Collected data

..........

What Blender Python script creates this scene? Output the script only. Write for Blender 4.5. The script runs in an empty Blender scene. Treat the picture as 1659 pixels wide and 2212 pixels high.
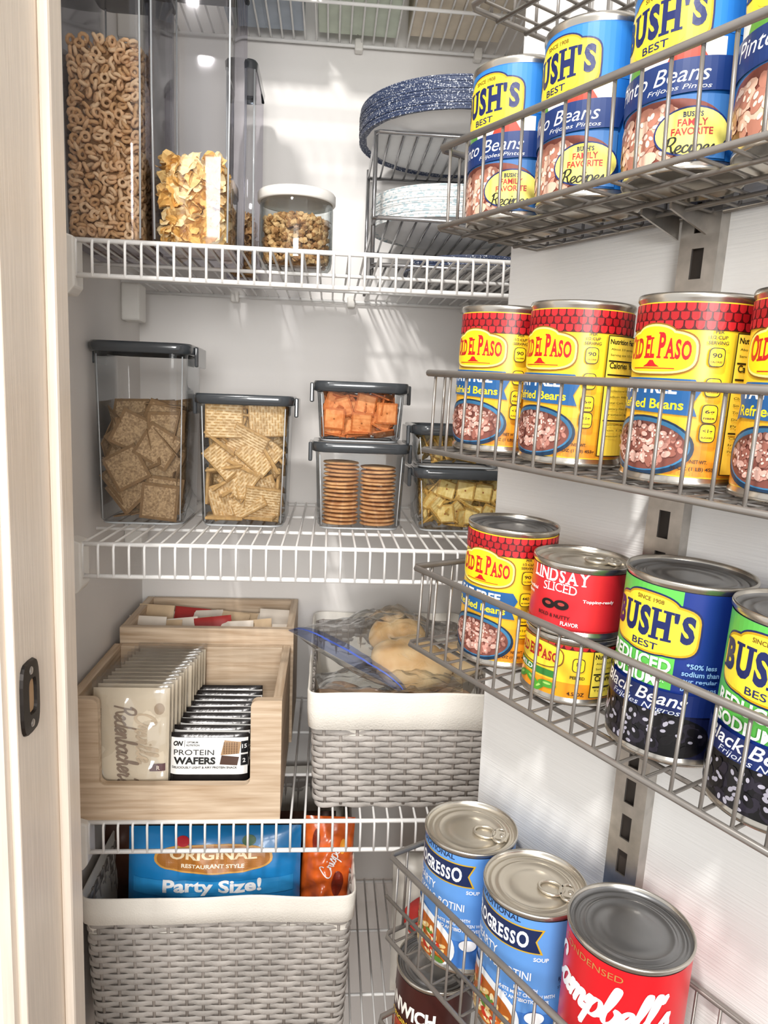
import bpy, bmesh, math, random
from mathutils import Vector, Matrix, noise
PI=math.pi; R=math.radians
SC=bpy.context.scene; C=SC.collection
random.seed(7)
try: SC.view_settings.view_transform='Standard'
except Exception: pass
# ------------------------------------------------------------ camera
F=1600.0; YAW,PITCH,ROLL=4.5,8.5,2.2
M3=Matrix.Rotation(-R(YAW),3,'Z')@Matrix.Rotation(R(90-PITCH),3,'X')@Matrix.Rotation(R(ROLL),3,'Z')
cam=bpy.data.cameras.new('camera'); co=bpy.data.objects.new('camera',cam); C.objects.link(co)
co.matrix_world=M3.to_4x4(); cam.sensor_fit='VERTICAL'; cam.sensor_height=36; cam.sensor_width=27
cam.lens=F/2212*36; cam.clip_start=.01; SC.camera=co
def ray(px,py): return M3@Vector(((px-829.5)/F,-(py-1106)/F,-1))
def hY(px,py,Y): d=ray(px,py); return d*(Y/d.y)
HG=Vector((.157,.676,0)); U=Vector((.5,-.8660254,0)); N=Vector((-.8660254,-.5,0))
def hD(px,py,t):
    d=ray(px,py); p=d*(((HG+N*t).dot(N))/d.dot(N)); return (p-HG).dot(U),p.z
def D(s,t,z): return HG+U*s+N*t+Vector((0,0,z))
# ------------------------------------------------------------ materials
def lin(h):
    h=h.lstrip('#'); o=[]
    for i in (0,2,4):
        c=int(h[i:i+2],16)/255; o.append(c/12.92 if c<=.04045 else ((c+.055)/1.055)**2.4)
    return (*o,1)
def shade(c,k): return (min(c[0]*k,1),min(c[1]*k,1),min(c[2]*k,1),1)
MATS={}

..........

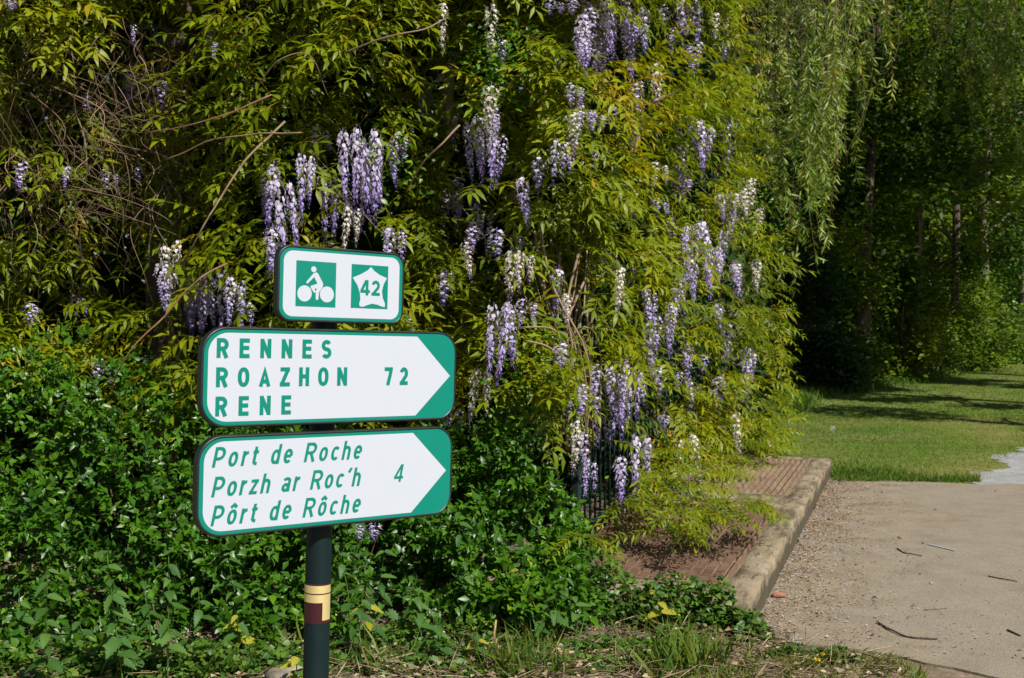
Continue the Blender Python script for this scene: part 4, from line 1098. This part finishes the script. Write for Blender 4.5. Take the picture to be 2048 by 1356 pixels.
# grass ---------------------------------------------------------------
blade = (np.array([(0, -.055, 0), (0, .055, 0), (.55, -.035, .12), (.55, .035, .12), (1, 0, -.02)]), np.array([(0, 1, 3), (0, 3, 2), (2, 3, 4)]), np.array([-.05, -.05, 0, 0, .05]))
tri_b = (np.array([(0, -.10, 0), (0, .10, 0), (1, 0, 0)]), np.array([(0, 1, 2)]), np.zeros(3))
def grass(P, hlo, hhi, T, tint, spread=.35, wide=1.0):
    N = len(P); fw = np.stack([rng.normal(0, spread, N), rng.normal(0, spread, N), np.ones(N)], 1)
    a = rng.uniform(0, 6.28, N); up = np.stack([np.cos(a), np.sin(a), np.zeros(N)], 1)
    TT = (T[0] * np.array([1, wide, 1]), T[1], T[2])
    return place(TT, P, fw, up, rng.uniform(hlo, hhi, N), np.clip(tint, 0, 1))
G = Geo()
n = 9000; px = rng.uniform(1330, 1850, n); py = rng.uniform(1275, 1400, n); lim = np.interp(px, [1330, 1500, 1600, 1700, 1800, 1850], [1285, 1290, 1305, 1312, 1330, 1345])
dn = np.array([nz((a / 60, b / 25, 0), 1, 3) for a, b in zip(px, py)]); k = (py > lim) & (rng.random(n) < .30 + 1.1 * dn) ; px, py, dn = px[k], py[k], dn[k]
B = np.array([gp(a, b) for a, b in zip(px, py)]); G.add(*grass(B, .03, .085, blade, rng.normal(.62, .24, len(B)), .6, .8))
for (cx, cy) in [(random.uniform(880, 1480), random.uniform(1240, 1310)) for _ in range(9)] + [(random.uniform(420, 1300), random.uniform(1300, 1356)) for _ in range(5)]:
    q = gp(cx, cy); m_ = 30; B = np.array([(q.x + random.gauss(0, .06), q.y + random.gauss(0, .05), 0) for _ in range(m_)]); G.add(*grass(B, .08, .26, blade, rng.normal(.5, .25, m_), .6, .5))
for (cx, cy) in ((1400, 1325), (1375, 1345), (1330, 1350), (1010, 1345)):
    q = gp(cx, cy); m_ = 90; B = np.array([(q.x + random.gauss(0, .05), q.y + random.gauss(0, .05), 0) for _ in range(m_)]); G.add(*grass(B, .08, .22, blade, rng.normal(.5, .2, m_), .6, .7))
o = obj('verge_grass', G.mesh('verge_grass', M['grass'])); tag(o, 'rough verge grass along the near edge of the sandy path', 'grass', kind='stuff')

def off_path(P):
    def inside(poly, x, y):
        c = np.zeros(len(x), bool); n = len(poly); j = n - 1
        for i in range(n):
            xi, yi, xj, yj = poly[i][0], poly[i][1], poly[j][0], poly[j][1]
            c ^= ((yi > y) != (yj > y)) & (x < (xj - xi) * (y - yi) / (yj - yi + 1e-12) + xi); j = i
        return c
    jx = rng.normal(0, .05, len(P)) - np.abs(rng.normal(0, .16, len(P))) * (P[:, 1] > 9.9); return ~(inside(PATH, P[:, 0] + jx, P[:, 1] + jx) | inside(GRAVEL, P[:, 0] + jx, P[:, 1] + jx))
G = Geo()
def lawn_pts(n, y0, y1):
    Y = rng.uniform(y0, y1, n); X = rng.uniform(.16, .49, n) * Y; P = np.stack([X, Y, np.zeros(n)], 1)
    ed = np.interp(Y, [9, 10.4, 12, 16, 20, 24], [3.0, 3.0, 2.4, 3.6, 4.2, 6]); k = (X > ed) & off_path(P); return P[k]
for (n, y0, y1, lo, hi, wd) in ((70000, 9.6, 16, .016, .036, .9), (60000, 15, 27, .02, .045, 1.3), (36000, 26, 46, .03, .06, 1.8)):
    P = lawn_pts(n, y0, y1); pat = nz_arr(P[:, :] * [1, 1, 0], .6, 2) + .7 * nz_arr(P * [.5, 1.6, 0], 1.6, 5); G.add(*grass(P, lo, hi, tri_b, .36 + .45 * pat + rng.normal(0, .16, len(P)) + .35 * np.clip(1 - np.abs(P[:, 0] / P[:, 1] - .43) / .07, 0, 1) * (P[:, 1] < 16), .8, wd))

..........

** Task to carry out **
Using the records above, select and copy every line that has the word "Blender".

** Answer **
What Blender Python script creates this scene? Output the script only. Write for Blender 4.5. The script runs in an empty Blender scene. Treat the picture as 1659 pixels wide and 2212 pixels high.
Continue the Blender Python script for this scene: part 4, from line 1098. This part finishes the script. Write for Blender 4.5. Take the picture to be 2048 by 1356 pixels.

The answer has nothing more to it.